Steven Bellovin, a computer science professor at Columbia University, agreed that social engineering was a risk in this case. Another one, he said in an email, is "access to data from known subscribers"—stalking, basically.

"Think of a former romantic partner whose abuser knows to be a MetroPCS customer—this gives away the new address," he told Motherboard.

According to Taylor, it might even be possible for hackers to "clone" the phone and essentially intercept all the customer' calls and messages. But both Moore and Bellovin said that would not be possible.

Creating a script and obtaining all the information of every MetroPCS subscriber, on the other hand, was doable, at least in theory. (For legal reasons, neither Taylor and Welsh, nor I, tried to do that.)

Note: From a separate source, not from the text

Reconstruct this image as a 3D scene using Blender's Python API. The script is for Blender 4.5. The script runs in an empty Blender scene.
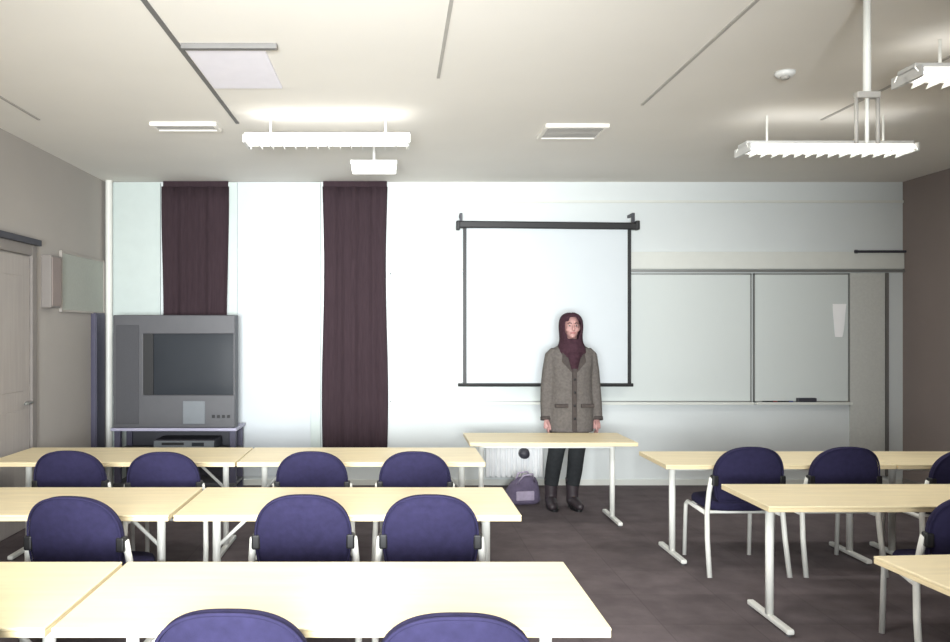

The problem there was how to program the script. The easiest way would've been to just program it to run every possible combination of ten digits, but that would've been impractical given the high number of possible combinations.

It would have been better to program it to try with every valid number with a valid American area code. According to Bellovin's calculations, that could've taken a bit over 2 days. Bellovin cautioned that his calculations were based on the key assumption that the MetroPCS website wouldn't block an IP address sending it continuous requests, or without severely limiting the number of requests. Another way would be to figure out all MetroPCS' numbers, but even though telephone carriers used to have a certain range of numbers assigned to them, that's not so easy to figure out anymore because of customers' ability to port numbers from one carrier to another.

A T-Mobile spokesperson told Motherboard the company appreciates "responsible disclosure from you and the researcher," but declined to comment any further.

In the last few months, Taylor and Welsh have found a similar flaws in other websites. Earlier this year, the two revealed that hackers could impersonate customers of Verizon and Charter Communications taking advantage of flaws in the companies' websites. The researchers also found a flaw in a customer feedback system called Aptean SupportSoft, that theoretically would have allowed hackers to steal passwords, and credit card information of customers of sites using the system, such as Comcast and Time Warner Cable.

There's no evidence that anyone found the flaw on MetroPCS' website and stole customers' personal information. And now, thanks to Taylor and Welsh, nobody will be able to abuse the bug for such nefarious purposes.